Party leaders call for rifts to be healed
The dust has settled and politicians are calling for peace and unity in their Christmas messages.
After last week's election both Premier Ewart Brown and interim leader of the UBP Patricia Gordon-Pamplin have asked for Bermudians to work together for the good of the Island.
It was the longest campaign in living memory and many pundits said it was the nastiest too.
But both parties are now calling on people to work together and heal rifts.
Dr. Brown said: "December's election campaign often descended into personal attacks and pitted us as Bermudians one against the other.
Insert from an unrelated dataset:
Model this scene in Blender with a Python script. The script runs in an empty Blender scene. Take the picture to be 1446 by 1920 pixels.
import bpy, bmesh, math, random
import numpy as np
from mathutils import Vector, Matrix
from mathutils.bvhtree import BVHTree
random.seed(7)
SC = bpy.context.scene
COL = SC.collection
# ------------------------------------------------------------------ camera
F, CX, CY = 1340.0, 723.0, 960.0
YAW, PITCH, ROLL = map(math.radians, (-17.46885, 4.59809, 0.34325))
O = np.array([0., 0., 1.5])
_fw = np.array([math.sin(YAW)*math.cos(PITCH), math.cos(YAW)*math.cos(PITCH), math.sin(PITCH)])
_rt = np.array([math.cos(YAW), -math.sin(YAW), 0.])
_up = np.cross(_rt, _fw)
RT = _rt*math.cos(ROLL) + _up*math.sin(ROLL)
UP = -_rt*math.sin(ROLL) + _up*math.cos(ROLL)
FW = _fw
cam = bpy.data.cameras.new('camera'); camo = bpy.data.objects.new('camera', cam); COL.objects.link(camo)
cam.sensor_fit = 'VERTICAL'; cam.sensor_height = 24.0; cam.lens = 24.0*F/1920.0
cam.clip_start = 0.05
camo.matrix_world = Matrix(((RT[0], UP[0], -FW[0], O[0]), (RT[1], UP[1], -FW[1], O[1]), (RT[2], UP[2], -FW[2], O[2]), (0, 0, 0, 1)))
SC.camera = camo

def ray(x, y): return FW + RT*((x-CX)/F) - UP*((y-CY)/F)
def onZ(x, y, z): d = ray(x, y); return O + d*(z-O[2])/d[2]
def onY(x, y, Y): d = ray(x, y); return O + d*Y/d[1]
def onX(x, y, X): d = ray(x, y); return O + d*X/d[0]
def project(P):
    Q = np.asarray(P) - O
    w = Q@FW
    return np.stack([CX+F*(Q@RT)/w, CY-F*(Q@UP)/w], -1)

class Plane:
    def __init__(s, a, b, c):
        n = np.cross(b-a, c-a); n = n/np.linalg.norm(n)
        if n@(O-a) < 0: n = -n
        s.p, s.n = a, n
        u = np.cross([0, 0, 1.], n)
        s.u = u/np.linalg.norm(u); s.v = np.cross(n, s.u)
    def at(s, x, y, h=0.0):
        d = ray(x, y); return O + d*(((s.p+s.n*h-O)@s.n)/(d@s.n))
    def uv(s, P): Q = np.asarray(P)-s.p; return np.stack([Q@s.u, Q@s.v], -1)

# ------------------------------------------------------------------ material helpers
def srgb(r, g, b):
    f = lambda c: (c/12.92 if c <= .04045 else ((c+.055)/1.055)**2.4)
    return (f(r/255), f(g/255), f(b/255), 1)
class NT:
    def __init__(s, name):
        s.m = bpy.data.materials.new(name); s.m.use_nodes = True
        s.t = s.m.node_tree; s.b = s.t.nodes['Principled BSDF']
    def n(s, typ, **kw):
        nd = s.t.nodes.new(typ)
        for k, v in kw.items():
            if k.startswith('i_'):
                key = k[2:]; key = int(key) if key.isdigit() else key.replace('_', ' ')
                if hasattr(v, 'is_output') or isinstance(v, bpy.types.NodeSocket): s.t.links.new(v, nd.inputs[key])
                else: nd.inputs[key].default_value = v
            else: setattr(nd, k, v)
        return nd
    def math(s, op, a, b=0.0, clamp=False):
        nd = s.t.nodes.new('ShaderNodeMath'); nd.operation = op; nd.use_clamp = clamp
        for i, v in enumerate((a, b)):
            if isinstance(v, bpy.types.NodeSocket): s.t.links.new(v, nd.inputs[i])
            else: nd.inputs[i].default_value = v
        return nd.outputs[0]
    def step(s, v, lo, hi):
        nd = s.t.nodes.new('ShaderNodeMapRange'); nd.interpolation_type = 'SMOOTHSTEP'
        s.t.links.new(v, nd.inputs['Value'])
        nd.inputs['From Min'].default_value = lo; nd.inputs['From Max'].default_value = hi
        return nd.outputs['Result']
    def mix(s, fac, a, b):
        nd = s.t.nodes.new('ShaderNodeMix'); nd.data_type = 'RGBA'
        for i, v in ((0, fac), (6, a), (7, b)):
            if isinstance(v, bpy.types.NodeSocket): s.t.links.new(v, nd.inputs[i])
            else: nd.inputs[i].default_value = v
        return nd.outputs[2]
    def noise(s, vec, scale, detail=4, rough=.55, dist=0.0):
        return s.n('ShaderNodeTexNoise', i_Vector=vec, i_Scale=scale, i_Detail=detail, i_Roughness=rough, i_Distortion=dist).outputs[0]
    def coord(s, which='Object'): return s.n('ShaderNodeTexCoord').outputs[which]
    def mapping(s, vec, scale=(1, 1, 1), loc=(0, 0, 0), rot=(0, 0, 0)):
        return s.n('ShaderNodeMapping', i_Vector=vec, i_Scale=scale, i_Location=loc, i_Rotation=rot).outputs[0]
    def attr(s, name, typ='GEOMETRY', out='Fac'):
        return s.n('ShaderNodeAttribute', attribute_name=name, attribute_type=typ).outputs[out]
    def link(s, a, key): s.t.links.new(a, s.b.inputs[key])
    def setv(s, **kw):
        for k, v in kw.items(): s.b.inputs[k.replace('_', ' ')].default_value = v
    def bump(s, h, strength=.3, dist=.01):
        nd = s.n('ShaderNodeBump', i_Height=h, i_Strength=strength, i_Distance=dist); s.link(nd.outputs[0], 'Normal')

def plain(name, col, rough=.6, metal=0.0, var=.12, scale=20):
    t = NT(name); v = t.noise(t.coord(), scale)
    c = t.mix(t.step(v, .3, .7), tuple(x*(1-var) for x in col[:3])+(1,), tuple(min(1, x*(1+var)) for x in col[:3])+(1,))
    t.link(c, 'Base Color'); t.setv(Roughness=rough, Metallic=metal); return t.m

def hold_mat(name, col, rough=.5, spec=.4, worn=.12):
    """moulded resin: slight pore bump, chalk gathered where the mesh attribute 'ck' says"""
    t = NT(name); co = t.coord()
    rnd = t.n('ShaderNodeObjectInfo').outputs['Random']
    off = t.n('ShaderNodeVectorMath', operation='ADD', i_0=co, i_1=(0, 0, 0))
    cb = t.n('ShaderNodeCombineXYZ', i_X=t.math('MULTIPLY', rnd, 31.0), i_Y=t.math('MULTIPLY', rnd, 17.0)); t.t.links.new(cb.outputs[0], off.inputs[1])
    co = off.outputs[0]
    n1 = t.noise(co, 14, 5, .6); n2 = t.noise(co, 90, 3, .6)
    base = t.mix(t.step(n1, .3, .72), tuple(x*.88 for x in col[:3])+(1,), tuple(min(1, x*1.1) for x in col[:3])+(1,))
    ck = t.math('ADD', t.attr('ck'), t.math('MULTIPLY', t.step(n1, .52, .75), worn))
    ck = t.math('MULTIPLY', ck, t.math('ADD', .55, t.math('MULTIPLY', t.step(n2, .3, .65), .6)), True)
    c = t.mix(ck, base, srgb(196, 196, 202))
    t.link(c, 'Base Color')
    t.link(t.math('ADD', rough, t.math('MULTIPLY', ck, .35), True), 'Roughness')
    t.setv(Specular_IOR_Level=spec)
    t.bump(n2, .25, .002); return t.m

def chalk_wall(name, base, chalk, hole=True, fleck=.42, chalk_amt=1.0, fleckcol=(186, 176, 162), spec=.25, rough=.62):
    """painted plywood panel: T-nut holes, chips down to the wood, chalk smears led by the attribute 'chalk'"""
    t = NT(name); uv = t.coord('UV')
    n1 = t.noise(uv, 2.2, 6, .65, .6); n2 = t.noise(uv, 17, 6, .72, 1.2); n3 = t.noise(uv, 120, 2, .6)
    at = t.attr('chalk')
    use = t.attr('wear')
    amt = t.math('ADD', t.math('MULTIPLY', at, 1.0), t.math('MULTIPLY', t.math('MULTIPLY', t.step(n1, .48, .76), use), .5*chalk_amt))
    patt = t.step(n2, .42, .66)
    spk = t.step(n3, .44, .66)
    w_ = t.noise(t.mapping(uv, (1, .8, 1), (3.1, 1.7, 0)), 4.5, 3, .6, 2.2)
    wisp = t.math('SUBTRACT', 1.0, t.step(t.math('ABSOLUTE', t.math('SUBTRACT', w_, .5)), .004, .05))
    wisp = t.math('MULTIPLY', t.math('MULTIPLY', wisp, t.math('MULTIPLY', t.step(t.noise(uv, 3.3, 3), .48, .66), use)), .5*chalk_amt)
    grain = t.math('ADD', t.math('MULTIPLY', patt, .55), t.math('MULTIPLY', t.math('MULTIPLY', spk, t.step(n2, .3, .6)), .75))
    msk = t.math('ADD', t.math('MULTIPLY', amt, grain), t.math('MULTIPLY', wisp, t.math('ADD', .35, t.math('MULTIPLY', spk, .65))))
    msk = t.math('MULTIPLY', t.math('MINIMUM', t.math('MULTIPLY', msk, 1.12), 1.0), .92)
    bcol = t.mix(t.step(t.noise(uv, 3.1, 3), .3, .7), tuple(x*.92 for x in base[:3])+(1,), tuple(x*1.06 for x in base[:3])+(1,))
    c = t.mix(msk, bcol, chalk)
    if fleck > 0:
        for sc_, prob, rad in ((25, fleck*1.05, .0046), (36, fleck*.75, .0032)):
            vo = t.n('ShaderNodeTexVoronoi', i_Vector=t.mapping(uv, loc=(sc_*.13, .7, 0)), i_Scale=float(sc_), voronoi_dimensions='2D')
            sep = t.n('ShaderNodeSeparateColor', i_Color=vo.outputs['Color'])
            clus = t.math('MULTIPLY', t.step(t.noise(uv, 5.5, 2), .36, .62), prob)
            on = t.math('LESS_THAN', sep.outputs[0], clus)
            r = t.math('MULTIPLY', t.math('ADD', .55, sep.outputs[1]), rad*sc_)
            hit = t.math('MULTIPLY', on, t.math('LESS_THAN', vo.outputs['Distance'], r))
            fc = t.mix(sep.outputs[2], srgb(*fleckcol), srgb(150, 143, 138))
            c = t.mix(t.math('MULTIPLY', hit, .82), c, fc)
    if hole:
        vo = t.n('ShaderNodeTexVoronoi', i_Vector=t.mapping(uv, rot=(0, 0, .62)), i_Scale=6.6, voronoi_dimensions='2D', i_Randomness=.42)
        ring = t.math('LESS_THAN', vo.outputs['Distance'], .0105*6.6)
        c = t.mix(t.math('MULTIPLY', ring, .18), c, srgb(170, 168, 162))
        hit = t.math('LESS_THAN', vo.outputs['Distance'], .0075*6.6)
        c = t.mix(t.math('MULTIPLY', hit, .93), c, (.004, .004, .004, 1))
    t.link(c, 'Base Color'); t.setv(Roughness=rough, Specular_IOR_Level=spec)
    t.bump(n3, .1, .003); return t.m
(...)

"Yet this is the season of harmony and peace. Let us remember that, and unite as one Bermuda aglow in the light of the holiday spirit.
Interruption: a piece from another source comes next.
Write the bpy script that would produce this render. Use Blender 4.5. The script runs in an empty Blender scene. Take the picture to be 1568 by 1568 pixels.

"Our expressions of goodwill must not be confined to just this yuletide season.
"Christmas is more than one day; its sentiments are meant to be within us throughout the year.
"When the carols are no longer sung and temperatures have warmed, "goodwill to all men" is still required of us."
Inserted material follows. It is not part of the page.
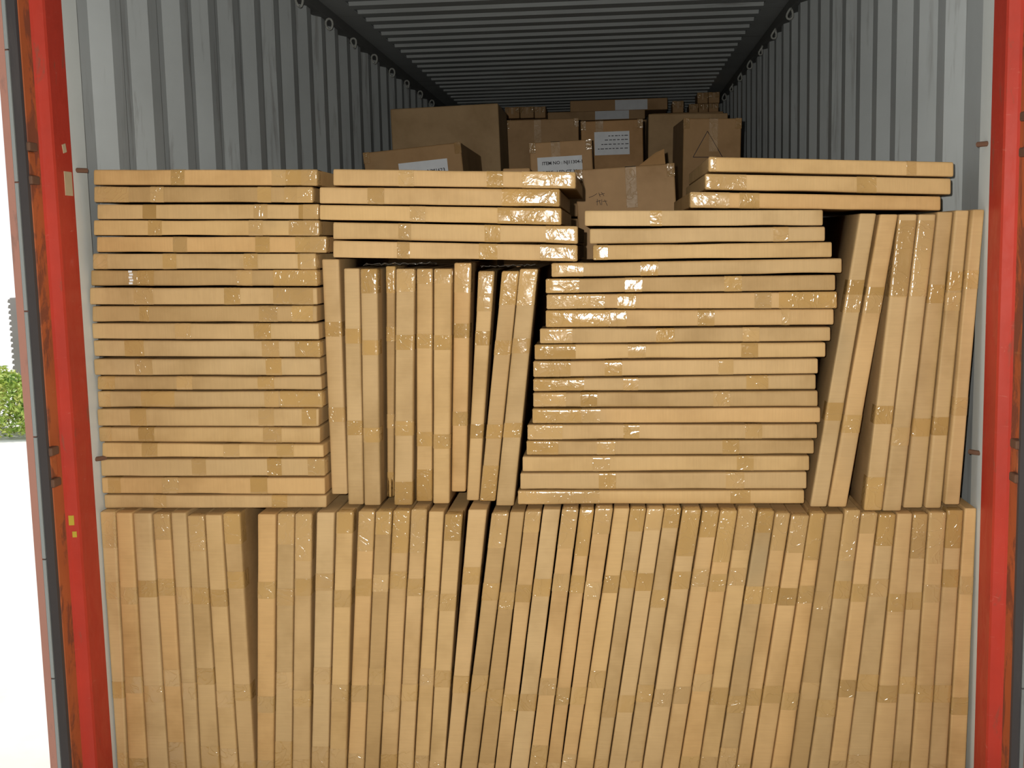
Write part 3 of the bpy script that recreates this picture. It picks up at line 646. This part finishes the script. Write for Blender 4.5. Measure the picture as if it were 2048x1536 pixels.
tz = 0.42 - 0.062; strokes(Gb, [[(-0.024, tz), (-0.092, tz - 0.125)], [(-0.024, tz), (0.052, tz - 0.125)], [(-0.092, tz - 0.125), (0.07, tz - 0.125)]], 0.0017, (0, -0.0005, 0), 'drawn_triangle')
Ib, wI = big_box((0.1183, 1.7715), (0.5058, 1.7875), 4.6, 0.40, 0.45, 'brown kraft box with handwriting and an open rear flap, behind the right stack', tapex=0.56, mat='kraft_b')
hz = 0.40 - 0.098
strokes(Ib, [[(-0.145, hz - 0.012), (-0.125, hz - 0.006), (-0.112, hz + 0.002)], [(-0.105, hz + 0.004), (-0.100, hz - 0.012)], [(-0.095, hz + 0.006), (-0.085, hz - 0.010)], [(-0.104, hz - 0.004), (-0.082, hz + 0.0)],
    [(-0.118, hz - 0.030), (-0.098, hz - 0.026)], [(-0.112, hz - 0.020), (-0.114, hz - 0.044)], [(-0.106, hz - 0.024), (-0.100, hz - 0.044)], [(-0.095, hz - 0.022), (-0.096, hz - 0.044)], [(-0.092, hz - 0.030), (-0.074, hz - 0.030)], [(-0.084, hz - 0.024), (-0.074, hz - 0.048)]], 0.0009, (0, -0.0003, 0), 'handwriting')
fv = [(0.02, 0.45, 0.395), (wI / 2 - 0.01, 0.45, 0.395), (wI / 2 - 0.012, 0.50, 0.495), (0.145, 0.495, 0.482)]
me = bpy.data.meshes.new('flap'); me.from_pydata(fv, [], [(0, 1, 2, 3)]); me.materials.append(M['kraft_b'])
bm = bmesh.new(); bm.from_mesh(me); bmesh.ops.solidify(bm, geom=bm.faces[:], thickness=0.004); bm.to_mesh(me); bm.free(); link('flap', me, Ib)
big_box((-0.1465, 1.760), (-0.0472, 1.760), 4.2, 0.25, 0.3, 'sliver of a reddish brown box just showing above the middle cartons', tape=False, straight=True)
# far end, close under the roof
G2 = 'small boxes at the far end under the roof'
K1, _ = big_box((-0.0656, 2.598), (0.6971, 2.598), 9.3, 0.09, 0.5, 'long low box with a white label, uppermost at the far end', tape=False, group=G2, straight=True)
lk1 = paper(K1, -0.028, 0.225, 0.006, 0.084)
K2, _ = big_box((-0.2398, 2.504), (0.5182, 2.504), 9.2, 0.072, 0.5, 'long low box with a white label, beneath the uppermost far one', tape=False, group=G2, straight=True)
lk2 = paper(K2, -0.008, 0.255, 0.004, 0.068)
for lb, a, b, yy, hh, zt in (('tiny brown box under the roof at the far right, left of two', 0.9222, 1.0033, 9.21, 0.082, 2.6165), ('tiny brown box under the roof at the far right, right of two', 1.0071, 1.092, 9.21, 0.082, 2.6165),
    ('tiny taped box at the far right, leftmost of the lower three', 0.857, 0.927, 9.2, 0.07, 2.530), ('tiny taped box at the far right, middle of the lower three', 0.931, 1.004, 9.2, 0.07, 2.530), ('tiny taped box at the far right, rightmost of the lower three', 1.008, 1.083, 9.2, 0.07, 2.530),
    ('small shiny-taped box standing alone at the far right', 0.7253, 0.8088, 9.1, 0.088, 2.546),
    ('small box at the far left under the roof, leftmost of three', -0.5551, -0.445, 9.0, 0.085, 2.530), ('small box at the far left under the roof, middle of three', -0.44, -0.335, 9.0, 0.085, 2.529), ('small box at the far left under the roof, rightmost of three', -0.33, -0.2455, 9.0, 0.085, 2.526)):
    big_box((a, zt), (b, zt), yy, hh, 0.25, lb, group=G2, straight=True)
# the load that carries them (out of sight behind the front cartons)
def support(x0, x1, y0, y1, z0, z1, n):
    h = (z1 - z0) / n
    for k in range(n):
        o = link('cardboard_box', box_mesh('cardboard_box', x0, x1, y0, y1, 0, h - 0.002, M['kraft_b'], 0.006), None, (0, 0, z0 + k * h))
        tag(o, 'plain kraft box buried deep in the load behind the front cartons', 'box', 'boxes buried in the load')
for (x0, x1, y0, y1, z1, n) in ((-0.92, -0.33, 6.15, 6.75, 1.597, 2), (-0.90, -0.40, 5.30, 6.12, 1.478, 2), (-0.30, 0.06, 7.0, 7.5, 1.618, 2), (-0.13, 0.17, 5.58, 5.98, 1.604, 2), (0.09, 0.43, 6.58, 7.08, 1.60, 2), (0.47, 0.94, 7.2, 7.7, 1.645, 2), (0.55, 0.92, 5.8, 6.25, 1.65, 2), (0.11, 0.52, 4.58, 5.08, 1.37, 2), (-0.15, -0.045, 4.2, 4.5, 1.505, 2),
    (-0.235, 0.53, 9.19, 9.8, 2.427, 3), (0.56, 1.10, 9.0, 9.8, 2.450, 3), (-0.57, -0.237, 8.98, 9.185, 2.434, 3)):
    support(x0, x1, y0, y1, 0.001, z1, n)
He added that 2008 holds much promise for the Island.
Interim UBP leader Mrs. Gordon-Pamplin said: "It is good in the wake of an election during which forces of division played upon this island that we should have Christmas.
"For Christmas reminds us, just as an angel proclaimed to shepherds in a field so long ago, that we can have "peace on Earth and goodwill toward men.
She wrote that former leader Michael Dunkley "spoke of the need to move Bermuda to a higher, better place" and "an island of decency, where our people see each other as Bermudians first".